▶ [Written task]: Drop the pictures from the entries below, then reproduce the rest exactly.

------------------------------------------------------------

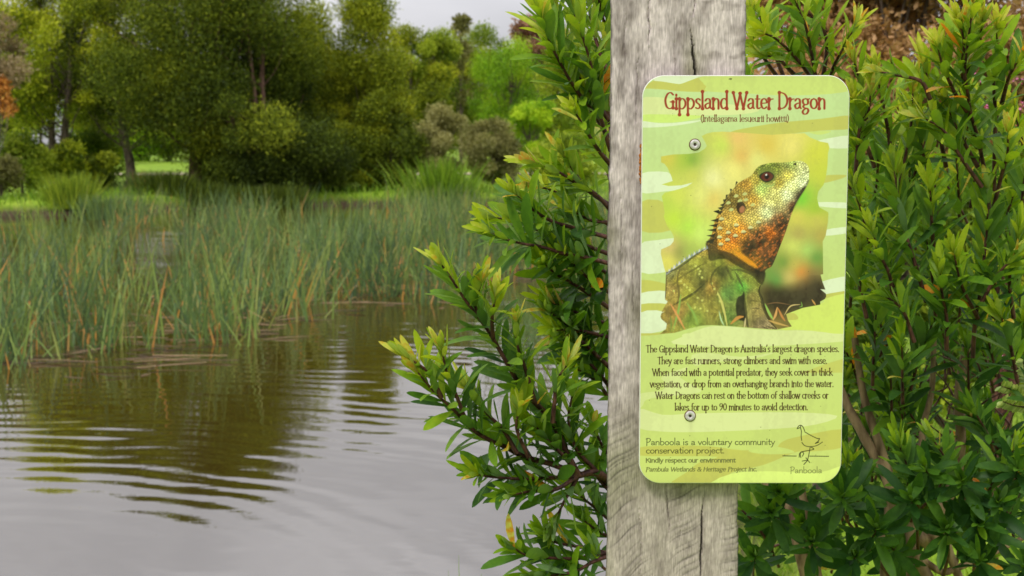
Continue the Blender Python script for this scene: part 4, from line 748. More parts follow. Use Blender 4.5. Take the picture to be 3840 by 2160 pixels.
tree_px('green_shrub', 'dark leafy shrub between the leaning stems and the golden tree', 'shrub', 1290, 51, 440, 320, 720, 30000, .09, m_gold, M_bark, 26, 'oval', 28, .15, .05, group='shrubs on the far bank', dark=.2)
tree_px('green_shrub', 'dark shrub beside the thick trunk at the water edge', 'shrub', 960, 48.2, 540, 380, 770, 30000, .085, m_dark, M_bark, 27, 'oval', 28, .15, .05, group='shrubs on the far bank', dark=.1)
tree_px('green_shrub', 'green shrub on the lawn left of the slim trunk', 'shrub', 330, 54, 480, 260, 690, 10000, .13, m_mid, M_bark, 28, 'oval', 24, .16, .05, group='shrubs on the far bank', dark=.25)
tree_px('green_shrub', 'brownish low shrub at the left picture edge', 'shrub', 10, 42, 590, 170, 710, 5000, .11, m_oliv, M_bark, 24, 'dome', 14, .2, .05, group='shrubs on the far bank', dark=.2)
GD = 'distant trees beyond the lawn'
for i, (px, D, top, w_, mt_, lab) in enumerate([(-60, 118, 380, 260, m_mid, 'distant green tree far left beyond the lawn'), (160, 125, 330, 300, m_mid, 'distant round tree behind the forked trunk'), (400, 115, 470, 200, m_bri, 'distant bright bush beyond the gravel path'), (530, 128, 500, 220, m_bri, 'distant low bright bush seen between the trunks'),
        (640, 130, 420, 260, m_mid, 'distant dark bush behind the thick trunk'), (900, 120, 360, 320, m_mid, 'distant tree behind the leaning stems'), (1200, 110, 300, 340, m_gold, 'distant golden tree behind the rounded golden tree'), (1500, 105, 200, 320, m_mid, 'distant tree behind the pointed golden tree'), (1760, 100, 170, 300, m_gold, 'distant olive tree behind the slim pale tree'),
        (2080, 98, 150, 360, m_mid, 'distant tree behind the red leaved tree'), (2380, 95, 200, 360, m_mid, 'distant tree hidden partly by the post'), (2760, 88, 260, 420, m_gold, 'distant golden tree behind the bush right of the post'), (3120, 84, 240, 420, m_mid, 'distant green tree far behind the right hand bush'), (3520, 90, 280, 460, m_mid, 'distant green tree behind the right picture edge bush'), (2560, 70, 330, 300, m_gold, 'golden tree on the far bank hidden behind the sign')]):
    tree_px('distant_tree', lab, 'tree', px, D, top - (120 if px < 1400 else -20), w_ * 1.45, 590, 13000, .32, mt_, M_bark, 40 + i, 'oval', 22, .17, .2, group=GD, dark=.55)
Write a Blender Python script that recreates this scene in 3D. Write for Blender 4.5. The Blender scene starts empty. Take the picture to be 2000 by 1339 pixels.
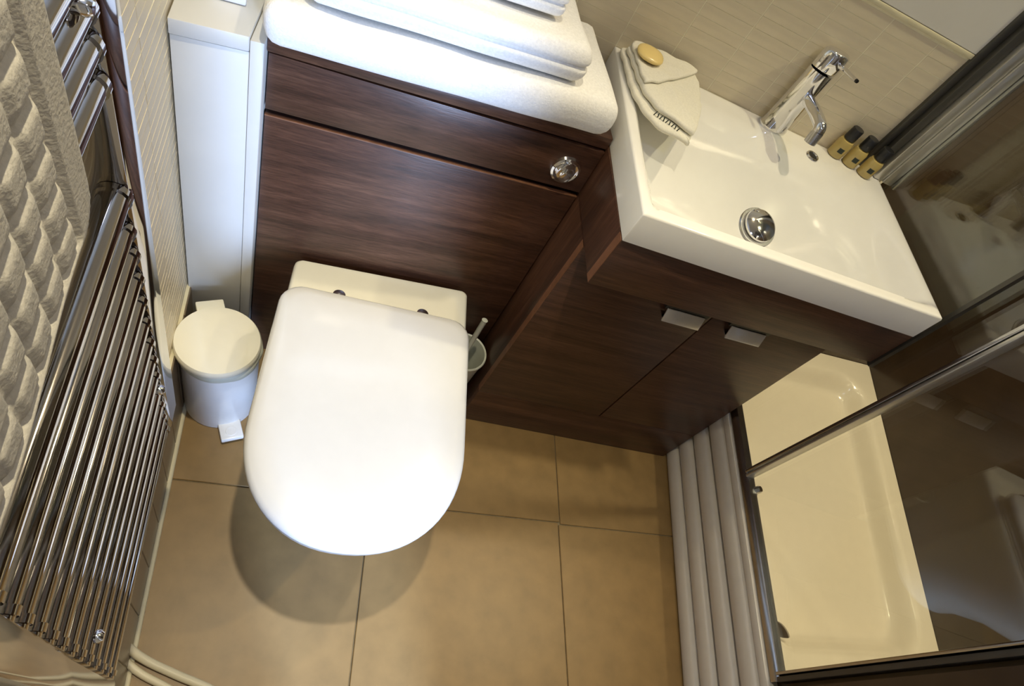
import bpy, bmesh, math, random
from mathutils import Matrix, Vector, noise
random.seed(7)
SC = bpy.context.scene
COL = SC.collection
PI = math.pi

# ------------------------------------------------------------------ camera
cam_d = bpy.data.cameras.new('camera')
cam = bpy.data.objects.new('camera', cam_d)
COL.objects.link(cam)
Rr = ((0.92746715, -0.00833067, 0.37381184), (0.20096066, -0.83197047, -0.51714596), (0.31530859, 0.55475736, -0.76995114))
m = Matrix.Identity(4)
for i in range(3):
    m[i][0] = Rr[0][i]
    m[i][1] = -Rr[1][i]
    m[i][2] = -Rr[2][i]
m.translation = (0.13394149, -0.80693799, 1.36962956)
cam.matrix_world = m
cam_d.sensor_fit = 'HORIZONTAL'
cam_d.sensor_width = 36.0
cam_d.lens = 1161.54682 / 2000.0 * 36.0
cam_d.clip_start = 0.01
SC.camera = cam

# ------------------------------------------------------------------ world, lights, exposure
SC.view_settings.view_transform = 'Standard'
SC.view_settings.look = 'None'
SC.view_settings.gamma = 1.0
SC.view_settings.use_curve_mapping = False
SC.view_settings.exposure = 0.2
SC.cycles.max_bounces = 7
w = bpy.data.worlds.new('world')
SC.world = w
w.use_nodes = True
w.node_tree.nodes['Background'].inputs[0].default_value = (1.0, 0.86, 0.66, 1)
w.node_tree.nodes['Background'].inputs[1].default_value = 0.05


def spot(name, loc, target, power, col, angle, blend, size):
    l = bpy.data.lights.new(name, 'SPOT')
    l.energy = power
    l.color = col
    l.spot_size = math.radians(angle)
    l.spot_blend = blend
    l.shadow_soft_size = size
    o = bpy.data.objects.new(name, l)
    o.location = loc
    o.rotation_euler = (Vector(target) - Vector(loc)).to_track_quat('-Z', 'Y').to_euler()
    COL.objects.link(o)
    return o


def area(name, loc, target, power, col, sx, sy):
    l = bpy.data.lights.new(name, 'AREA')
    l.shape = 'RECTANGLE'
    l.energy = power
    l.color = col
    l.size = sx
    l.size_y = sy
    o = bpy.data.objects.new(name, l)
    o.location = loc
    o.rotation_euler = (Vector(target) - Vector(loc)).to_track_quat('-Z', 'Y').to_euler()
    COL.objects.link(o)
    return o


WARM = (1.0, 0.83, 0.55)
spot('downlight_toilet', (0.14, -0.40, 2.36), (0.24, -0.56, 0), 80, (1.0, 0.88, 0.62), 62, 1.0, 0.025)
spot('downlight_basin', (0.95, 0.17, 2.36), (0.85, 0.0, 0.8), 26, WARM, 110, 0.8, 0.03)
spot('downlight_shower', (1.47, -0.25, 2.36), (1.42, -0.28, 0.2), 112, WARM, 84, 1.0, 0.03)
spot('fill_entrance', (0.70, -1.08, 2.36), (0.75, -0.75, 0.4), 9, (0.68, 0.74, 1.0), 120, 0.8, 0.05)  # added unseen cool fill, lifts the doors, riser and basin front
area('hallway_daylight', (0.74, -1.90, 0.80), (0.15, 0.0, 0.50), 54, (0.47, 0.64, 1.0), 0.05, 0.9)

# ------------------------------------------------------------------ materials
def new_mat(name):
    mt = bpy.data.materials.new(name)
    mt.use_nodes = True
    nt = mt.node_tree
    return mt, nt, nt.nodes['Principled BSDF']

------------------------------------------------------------

▶ [Answer in full]:
Continue the Blender Python script for this scene: part 4, from line 748. More parts follow. Use Blender 4.5. Take the picture to be 3840 by 2160 pixels.
tree_px('green_shrub', 'dark leafy shrub between the leaning stems and the golden tree', 'shrub', 1290, 51, 440, 320, 720, 30000, .09, m_gold, M_bark, 26, 'oval', 28, .15, .05, group='shrubs on the far bank', dark=.2)
tree_px('green_shrub', 'dark shrub beside the thick trunk at the water edge', 'shrub', 960, 48.2, 540, 380, 770, 30000, .085, m_dark, M_bark, 27, 'oval', 28, .15, .05, group='shrubs on the far bank', dark=.1)
tree_px('green_shrub', 'green shrub on the lawn left of the slim trunk', 'shrub', 330, 54, 480, 260, 690, 10000, .13, m_mid, M_bark, 28, 'oval', 24, .16, .05, group='shrubs on the far bank', dark=.25)
tree_px('green_shrub', 'brownish low shrub at the left picture edge', 'shrub', 10, 42, 590, 170, 710, 5000, .11, m_oliv, M_bark, 24, 'dome', 14, .2, .05, group='shrubs on the far bank', dark=.2)
GD = 'distant trees beyond the lawn'
for i, (px, D, top, w_, mt_, lab) in enumerate([(-60, 118, 380, 260, m_mid, 'distant green tree far left beyond the lawn'), (160, 125, 330, 300, m_mid, 'distant round tree behind the forked trunk'), (400, 115, 470, 200, m_bri, 'distant bright bush beyond the gravel path'), (530, 128, 500, 220, m_bri, 'distant low bright bush seen between the trunks'),
        (640, 130, 420, 260, m_mid, 'distant dark bush behind the thick trunk'), (900, 120, 360, 320, m_mid, 'distant tree behind the leaning stems'), (1200, 110, 300, 340, m_gold, 'distant golden tree behind the rounded golden tree'), (1500, 105, 200, 320, m_mid, 'distant tree behind the pointed golden tree'), (1760, 100, 170, 300, m_gold, 'distant olive tree behind the slim pale tree'),
        (2080, 98, 150, 360, m_mid, 'distant tree behind the red leaved tree'), (2380, 95, 200, 360, m_mid, 'distant tree hidden partly by the post'), (2760, 88, 260, 420, m_gold, 'distant golden tree behind the bush right of the post'), (3120, 84, 240, 420, m_mid, 'distant green tree far behind the right hand bush'), (3520, 90, 280, 460, m_mid, 'distant green tree behind the right picture edge bush'), (2560, 70, 330, 300, m_gold, 'golden tree on the far bank hidden behind the sign')]):
    tree_px('distant_tree', lab, 'tree', px, D, top - (120 if px < 1400 else -20), w_ * 1.45, 590, 13000, .32, mt_, M_bark, 40 + i, 'oval', 22, .17, .2, group=GD, dark=.55)
Write a Blender Python script that recreates this scene in 3D. Write for Blender 4.5. The Blender scene starts empty. Take the picture to be 2000 by 1339 pixels.
import bpy, bmesh, math, random
from mathutils import Matrix, Vector, noise
random.seed(7)
SC = bpy.context.scene
COL = SC.collection
PI = math.pi

# ------------------------------------------------------------------ camera
cam_d = bpy.data.cameras.new('camera')
cam = bpy.data.objects.new('camera', cam_d)
COL.objects.link(cam)
Rr = ((0.92746715, -0.00833067, 0.37381184), (0.20096066, -0.83197047, -0.51714596), (0.31530859, 0.55475736, -0.76995114))
m = Matrix.Identity(4)
for i in range(3):
    m[i][0] = Rr[0][i]
    m[i][1] = -Rr[1][i]
    m[i][2] = -Rr[2][i]
m.translation = (0.13394149, -0.80693799, 1.36962956)
cam.matrix_world = m
cam_d.sensor_fit = 'HORIZONTAL'
cam_d.sensor_width = 36.0
cam_d.lens = 1161.54682 / 2000.0 * 36.0
cam_d.clip_start = 0.01
SC.camera = cam

# ------------------------------------------------------------------ world, lights, exposure
SC.view_settings.view_transform = 'Standard'
SC.view_settings.look = 'None'
SC.view_settings.gamma = 1.0
SC.view_settings.use_curve_mapping = False
SC.view_settings.exposure = 0.2
SC.cycles.max_bounces = 7
w = bpy.data.worlds.new('world')
SC.world = w
w.use_nodes = True
w.node_tree.nodes['Background'].inputs[0].default_value = (1.0, 0.86, 0.66, 1)
w.node_tree.nodes['Background'].inputs[1].default_value = 0.05


def spot(name, loc, target, power, col, angle, blend, size):
    l = bpy.data.lights.new(name, 'SPOT')
    l.energy = power
    l.color = col
    l.spot_size = math.radians(angle)
    l.spot_blend = blend
    l.shadow_soft_size = size
    o = bpy.data.objects.new(name, l)
    o.location = loc
    o.rotation_euler = (Vector(target) - Vector(loc)).to_track_quat('-Z', 'Y').to_euler()
    COL.objects.link(o)
    return o


def area(name, loc, target, power, col, sx, sy):
    l = bpy.data.lights.new(name, 'AREA')
    l.shape = 'RECTANGLE'
    l.energy = power
    l.color = col
    l.size = sx
    l.size_y = sy
    o = bpy.data.objects.new(name, l)
    o.location = loc
    o.rotation_euler = (Vector(target) - Vector(loc)).to_track_quat('-Z', 'Y').to_euler()
    COL.objects.link(o)
    return o


WARM = (1.0, 0.83, 0.55)
spot('downlight_toilet', (0.14, -0.40, 2.36), (0.24, -0.56, 0), 80, (1.0, 0.88, 0.62), 62, 1.0, 0.025)
spot('downlight_basin', (0.95, 0.17, 2.36), (0.85, 0.0, 0.8), 26, WARM, 110, 0.8, 0.03)
spot('downlight_shower', (1.47, -0.25, 2.36), (1.42, -0.28, 0.2), 112, WARM, 84, 1.0, 0.03)
spot('fill_entrance', (0.70, -1.08, 2.36), (0.75, -0.75, 0.4), 9, (0.68, 0.74, 1.0), 120, 0.8, 0.05)  # added unseen cool fill, lifts the doors, riser and basin front
area('hallway_daylight', (0.74, -1.90, 0.80), (0.15, 0.0, 0.50), 54, (0.47, 0.64, 1.0), 0.05, 0.9)

# ------------------------------------------------------------------ materials
def new_mat(name):
    mt = bpy.data.materials.new(name)
    mt.use_nodes = True
    nt = mt.node_tree
    return mt, nt, nt.nodes['Principled BSDF']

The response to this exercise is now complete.